#### What the task asks:
Copy out every line in the entries below that includes "Take".

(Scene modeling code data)
(begin)

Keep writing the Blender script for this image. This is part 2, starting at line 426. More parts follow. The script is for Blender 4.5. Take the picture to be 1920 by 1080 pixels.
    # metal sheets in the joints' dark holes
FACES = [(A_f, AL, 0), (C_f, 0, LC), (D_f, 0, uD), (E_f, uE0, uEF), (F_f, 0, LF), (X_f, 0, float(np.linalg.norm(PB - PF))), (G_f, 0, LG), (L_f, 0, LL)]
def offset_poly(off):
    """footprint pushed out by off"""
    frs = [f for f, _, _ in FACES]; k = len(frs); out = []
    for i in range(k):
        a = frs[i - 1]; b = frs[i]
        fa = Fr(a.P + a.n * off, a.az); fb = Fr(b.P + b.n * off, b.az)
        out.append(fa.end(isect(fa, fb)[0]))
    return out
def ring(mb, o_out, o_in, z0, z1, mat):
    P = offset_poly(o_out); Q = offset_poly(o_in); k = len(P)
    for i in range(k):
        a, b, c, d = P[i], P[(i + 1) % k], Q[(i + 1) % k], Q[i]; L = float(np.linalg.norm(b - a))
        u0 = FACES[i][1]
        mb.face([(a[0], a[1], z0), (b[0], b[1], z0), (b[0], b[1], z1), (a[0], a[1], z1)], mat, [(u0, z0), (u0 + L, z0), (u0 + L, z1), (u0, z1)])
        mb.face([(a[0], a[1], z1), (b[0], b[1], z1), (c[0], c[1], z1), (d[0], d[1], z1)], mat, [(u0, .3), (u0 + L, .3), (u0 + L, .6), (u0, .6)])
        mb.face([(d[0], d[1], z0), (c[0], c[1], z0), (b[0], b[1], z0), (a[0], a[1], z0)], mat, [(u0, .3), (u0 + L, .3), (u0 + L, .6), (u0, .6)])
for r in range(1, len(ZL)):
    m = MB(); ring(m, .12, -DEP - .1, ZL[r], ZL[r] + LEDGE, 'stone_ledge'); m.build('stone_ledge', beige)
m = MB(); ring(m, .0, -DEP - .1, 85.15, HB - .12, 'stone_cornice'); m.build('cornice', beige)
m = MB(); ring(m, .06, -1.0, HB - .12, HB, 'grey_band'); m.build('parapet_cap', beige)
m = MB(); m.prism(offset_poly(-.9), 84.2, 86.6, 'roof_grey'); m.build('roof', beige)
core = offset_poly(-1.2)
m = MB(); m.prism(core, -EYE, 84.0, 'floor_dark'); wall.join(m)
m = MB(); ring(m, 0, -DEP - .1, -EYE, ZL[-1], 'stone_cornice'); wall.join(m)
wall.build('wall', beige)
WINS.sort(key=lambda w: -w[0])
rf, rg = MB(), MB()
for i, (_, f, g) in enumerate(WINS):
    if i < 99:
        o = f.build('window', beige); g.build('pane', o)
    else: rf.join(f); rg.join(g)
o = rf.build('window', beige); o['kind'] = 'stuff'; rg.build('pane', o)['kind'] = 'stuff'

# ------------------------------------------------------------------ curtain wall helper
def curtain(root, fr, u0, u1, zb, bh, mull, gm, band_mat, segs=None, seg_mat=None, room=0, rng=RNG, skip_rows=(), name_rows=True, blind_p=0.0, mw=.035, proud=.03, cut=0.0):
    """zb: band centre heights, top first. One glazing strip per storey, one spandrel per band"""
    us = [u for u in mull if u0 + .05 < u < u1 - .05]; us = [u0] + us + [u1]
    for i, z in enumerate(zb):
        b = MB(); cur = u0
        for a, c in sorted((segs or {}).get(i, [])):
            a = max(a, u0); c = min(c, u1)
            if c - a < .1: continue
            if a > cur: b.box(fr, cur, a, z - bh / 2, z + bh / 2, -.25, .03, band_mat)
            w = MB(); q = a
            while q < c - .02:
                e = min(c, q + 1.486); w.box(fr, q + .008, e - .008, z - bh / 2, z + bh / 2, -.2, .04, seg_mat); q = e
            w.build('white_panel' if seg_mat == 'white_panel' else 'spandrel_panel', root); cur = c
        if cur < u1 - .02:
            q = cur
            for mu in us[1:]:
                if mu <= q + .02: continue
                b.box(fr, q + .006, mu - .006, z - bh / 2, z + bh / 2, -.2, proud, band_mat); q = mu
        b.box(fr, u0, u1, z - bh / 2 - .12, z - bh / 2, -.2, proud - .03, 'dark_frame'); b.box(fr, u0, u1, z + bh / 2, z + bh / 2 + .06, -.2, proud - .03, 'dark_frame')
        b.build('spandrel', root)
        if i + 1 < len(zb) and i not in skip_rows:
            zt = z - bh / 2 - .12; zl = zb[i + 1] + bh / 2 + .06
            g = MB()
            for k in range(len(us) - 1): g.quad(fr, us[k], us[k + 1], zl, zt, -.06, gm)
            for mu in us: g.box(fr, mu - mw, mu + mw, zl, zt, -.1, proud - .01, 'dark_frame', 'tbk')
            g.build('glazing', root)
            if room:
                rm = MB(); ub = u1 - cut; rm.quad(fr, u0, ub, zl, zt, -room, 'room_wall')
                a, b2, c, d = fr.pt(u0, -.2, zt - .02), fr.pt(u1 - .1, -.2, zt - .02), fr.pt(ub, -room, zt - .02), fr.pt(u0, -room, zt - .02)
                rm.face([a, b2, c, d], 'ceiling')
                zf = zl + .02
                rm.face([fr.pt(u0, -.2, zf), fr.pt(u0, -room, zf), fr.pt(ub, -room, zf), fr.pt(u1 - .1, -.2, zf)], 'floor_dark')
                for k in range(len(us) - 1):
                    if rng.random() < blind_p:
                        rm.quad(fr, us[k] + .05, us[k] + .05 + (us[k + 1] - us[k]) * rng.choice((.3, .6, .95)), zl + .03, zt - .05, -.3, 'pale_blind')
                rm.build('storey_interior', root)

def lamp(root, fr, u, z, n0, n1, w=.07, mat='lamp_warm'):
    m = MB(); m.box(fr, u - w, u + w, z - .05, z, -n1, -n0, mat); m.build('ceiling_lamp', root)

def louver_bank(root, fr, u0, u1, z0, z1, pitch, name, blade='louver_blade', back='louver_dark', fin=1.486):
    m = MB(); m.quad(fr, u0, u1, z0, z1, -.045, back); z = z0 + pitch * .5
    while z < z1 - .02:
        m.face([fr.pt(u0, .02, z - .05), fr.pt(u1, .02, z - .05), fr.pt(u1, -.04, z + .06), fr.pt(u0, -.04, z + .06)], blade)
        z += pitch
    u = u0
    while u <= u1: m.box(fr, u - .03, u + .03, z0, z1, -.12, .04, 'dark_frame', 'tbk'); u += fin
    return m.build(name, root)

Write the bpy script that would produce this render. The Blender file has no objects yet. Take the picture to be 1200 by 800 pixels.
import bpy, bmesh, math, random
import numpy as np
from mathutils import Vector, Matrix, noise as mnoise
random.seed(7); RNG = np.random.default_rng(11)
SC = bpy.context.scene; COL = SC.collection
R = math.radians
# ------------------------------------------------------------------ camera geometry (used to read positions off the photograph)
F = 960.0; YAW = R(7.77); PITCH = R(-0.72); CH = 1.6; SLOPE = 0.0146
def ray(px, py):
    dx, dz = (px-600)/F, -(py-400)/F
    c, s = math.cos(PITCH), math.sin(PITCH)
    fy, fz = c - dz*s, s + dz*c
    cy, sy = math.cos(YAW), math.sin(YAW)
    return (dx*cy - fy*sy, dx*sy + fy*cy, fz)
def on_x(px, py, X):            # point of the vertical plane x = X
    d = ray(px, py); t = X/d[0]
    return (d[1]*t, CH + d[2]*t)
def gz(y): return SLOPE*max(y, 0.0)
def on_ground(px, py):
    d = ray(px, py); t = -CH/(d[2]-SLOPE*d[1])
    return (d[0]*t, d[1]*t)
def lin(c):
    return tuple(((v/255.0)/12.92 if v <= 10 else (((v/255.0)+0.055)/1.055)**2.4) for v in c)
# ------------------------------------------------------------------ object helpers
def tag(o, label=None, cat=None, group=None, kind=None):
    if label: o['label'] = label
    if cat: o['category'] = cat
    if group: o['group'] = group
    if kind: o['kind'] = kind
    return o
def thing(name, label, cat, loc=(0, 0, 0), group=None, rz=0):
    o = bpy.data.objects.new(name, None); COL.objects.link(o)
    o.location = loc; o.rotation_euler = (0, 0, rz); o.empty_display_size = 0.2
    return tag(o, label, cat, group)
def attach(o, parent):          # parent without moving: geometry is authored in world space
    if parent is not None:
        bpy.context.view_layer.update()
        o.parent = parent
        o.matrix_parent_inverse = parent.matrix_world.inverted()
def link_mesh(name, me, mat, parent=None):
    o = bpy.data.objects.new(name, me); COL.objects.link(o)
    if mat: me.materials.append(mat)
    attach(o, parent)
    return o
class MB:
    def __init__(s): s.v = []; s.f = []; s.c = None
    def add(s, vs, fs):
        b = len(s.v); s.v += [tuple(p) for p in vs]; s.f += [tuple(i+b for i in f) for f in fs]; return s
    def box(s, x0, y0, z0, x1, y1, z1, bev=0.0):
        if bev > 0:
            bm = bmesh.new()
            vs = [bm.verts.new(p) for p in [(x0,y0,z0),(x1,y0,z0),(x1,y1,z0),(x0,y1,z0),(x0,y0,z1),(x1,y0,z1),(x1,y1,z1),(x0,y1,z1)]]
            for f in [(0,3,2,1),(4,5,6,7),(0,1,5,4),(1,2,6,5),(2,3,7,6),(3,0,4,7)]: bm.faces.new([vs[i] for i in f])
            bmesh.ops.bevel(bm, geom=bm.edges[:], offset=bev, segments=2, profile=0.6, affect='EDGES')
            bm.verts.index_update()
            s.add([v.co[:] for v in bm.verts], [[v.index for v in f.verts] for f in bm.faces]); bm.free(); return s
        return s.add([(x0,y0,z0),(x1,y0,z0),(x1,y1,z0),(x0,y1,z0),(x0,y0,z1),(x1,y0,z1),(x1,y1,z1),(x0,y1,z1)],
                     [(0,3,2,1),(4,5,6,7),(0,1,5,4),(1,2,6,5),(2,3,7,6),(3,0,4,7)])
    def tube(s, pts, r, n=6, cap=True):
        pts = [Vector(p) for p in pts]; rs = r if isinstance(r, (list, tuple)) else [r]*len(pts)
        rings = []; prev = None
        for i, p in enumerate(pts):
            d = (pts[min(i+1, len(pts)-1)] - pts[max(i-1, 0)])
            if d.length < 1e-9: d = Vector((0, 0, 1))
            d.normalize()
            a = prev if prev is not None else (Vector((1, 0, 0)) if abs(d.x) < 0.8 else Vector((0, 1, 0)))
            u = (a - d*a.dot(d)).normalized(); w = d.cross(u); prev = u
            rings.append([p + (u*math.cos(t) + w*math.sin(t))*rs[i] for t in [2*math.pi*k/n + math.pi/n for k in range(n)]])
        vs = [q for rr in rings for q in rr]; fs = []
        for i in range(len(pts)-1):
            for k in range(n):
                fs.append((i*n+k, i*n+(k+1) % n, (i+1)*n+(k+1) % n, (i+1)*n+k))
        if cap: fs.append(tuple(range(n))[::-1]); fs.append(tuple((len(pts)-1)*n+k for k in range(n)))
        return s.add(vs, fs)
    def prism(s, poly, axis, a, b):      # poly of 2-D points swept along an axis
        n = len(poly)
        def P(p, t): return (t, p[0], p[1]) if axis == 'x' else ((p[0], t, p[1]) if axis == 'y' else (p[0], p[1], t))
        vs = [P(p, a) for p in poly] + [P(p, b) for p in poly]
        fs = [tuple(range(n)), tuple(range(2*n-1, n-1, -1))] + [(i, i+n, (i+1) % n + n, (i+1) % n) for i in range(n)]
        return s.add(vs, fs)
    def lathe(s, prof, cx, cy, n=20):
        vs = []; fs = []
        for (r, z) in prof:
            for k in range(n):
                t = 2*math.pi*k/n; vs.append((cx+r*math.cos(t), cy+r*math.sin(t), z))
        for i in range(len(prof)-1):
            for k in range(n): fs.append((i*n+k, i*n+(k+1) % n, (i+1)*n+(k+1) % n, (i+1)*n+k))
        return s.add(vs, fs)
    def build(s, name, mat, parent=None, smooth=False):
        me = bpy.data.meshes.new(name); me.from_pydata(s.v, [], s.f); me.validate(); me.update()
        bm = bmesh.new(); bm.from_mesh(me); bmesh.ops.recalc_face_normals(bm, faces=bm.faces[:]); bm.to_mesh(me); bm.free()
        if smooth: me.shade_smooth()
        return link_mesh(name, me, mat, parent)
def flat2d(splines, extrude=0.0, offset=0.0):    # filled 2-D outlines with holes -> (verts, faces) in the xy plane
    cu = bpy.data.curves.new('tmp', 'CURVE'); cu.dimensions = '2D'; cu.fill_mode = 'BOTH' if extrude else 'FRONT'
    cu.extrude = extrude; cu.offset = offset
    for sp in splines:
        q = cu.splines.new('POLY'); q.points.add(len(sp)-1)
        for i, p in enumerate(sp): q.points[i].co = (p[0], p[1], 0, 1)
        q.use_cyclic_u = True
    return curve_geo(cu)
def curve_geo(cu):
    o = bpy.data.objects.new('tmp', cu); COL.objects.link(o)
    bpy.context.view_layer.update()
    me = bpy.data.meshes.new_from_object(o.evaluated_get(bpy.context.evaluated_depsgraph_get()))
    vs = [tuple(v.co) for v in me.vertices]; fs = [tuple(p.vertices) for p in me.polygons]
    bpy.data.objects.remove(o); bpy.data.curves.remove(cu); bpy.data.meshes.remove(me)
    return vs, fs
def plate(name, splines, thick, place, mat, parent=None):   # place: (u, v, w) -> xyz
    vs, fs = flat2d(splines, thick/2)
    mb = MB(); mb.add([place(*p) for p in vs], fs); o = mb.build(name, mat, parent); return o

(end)

#### Answer to the task:
Keep writing the Blender script for this image. This is part 2, starting at line 426. More parts follow. The script is for Blender 4.5. Take the picture to be 1920 by 1080 pixels.
Write the bpy script that would produce this render. The Blender file has no objects yet. Take the picture to be 1200 by 800 pixels.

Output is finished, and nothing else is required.